Given request ▸
What lines of the data hold the string "parts"? Pull each one out.
• • • •
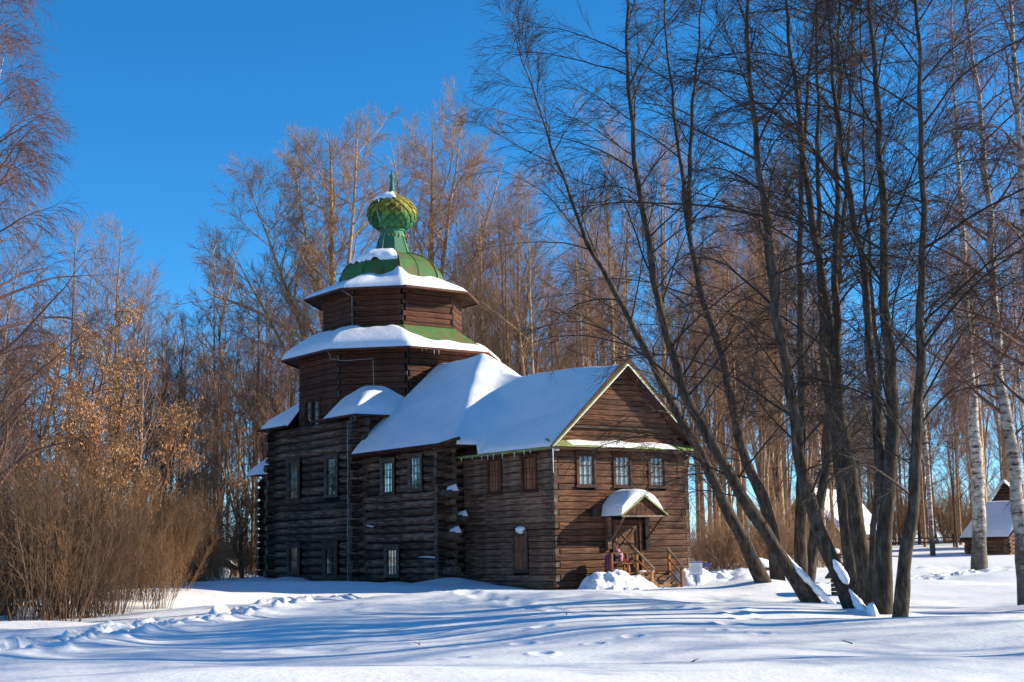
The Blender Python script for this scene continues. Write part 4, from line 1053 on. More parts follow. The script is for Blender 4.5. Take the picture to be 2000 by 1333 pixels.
def build_tree(rs, trunks, lv, tmats, twmat, name='crown'):
    """trunks: list of (pts (K,3), rad (K,)); lv: list of level dicts. returns trunk mesh, crown mesh"""
    tp = [tubes(np.array(p)[None], np.array(r)[None], 10) for p, r in trunks]
    v, f = join(tp); tm = npmesh('trunk', v, f, tmats)
    parts_big = []; parts = []
    for p, r in trunks:
        pts = np.array(p)[None]; rad = np.array(r)[None]
        Lt = np.linalg.norm(np.diff(pts[0], axis=0), axis=1).sum()
        for li, L in enumerate(lv):
            n = L['n'] if li else max(3, int(L['n'] * min(1.4, Lt / L.get('ref', Lt))))
            s, d, t, pr_ = children(rs, pts, rad, n, L['t0'], L['t1'], L['a'][0], L['a'][1], L.get('up', 0), L.get('tp', 1))
            ln = L['len'](t, rs) if callable(L['len']) else L['len'] * rs.uniform(.6, 1.25, len(t)) * (1.1 - .55 * t)
            if li == 0: ln = ln * L.get('scale', 1.0)
            K = L['K']; gv = L['g'](t) if callable(L['g']) else L['g']; pp = grow(rs, s, d, ln, K, L['w'], gv, L.get('gp', 1))
            r0 = np.minimum(pr_ * L['rk'], L['rmax'] * (ln / ln.max()) ** .7); r0 = np.maximum(r0, L['rmin'])
            rd = taper(r0, L['rend'], K)
            (parts_big if L.get('big') else parts).append(tubes(pp, rd, L['s']))
            pts, rad = pp, rd
    big = join(parts_big) if parts_big else None; sm = join(parts)
    if big is not None:
        v, f = join([big, sm]); me = npmesh(name, v, f, [tmats, twmat])
        mi = np.ones(len(f), np.int32); mi[:len(big[1])] = 0; me.polygons.foreach_set('material_index', mi)
    else: me = npmesh(name, sm[0], sm[1], twmat)
    return tm, me
def tree_obj(name, loc, meshes, rz=0.0, sc=1.0, **k):
    o = empty(name, loc, rz, **k); o.scale = (sc, sc, sc)
    for nm, me in meshes: link(nm, me, o)
    return o
def copy_tree(src, loc, rz, sc, label=None, group=None):
    r = src.copy(); COL.objects.link(r); r.location = loc; r.rotation_euler = (0, 0, rz); r.scale = (sc, sc, sc)
    if label: r['label'] = label
    if group: r['group'] = group
    for ch in list(src.children):
        c = ch.copy(); COL.objects.link(c); c.parent = r
    return r
def straight(rs, H, r0, K=14, lean=.0, wob=.12):
    z = np.linspace(0, H, K + 1); a = rs.uniform(0, 6.28); t = z / H
    x = lean * H * t ** 1.4 * math.cos(a) + np.cumsum(rs.normal(size=K + 1)) * wob * t; y = lean * H * t ** 1.4 * math.sin(a) + np.cumsum(rs.normal(size=K + 1)) * wob * t
    return np.stack([x, y, z - .3], 1), r0 * (1 - t) ** .85 + .012

# --- dark lindens of the front clump, each trunk its own curve
LIND = [dict(n=34, ref=17, t0=.15, t1=.985, a=(30, 66), up=.7, K=9, w=.075, g=lambda t: -.27 + .24 * t, gp=1.2, rk=.5, rmax=.036, rmin=.012, rend=.005, s=5, big=False,
             len=lambda t, rs: (5.4 - 3.6 * np.abs(t - .38) * 1.35) * rs.uniform(.4, 1.12, len(t))),
        dict(n=15, t0=.12, t1=.99, a=(18, 44), up=.0, K=4, w=.08, g=-.09, rk=.5, rmax=.010, rmin=.006, rend=.004, s=3, len=1.45),
        dict(n=9, t0=.12, t1=1.0, a=(18, 44), K=2, w=.10, g=-.06, rk=.6, rmax=.006, rmin=.0048, rend=.0035, s=3, len=.55)]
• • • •
In response ▸
The Blender Python script for this scene continues. Write part 4, from line 1053 on. More parts follow. The script is for Blender 4.5. Take the picture to be 2000 by 1333 pixels.
    parts_big = []; parts = []
            (parts_big if L.get('big') else parts).append(tubes(pp, rd, L['s']))
    big = join(parts_big) if parts_big else None; sm = join(parts)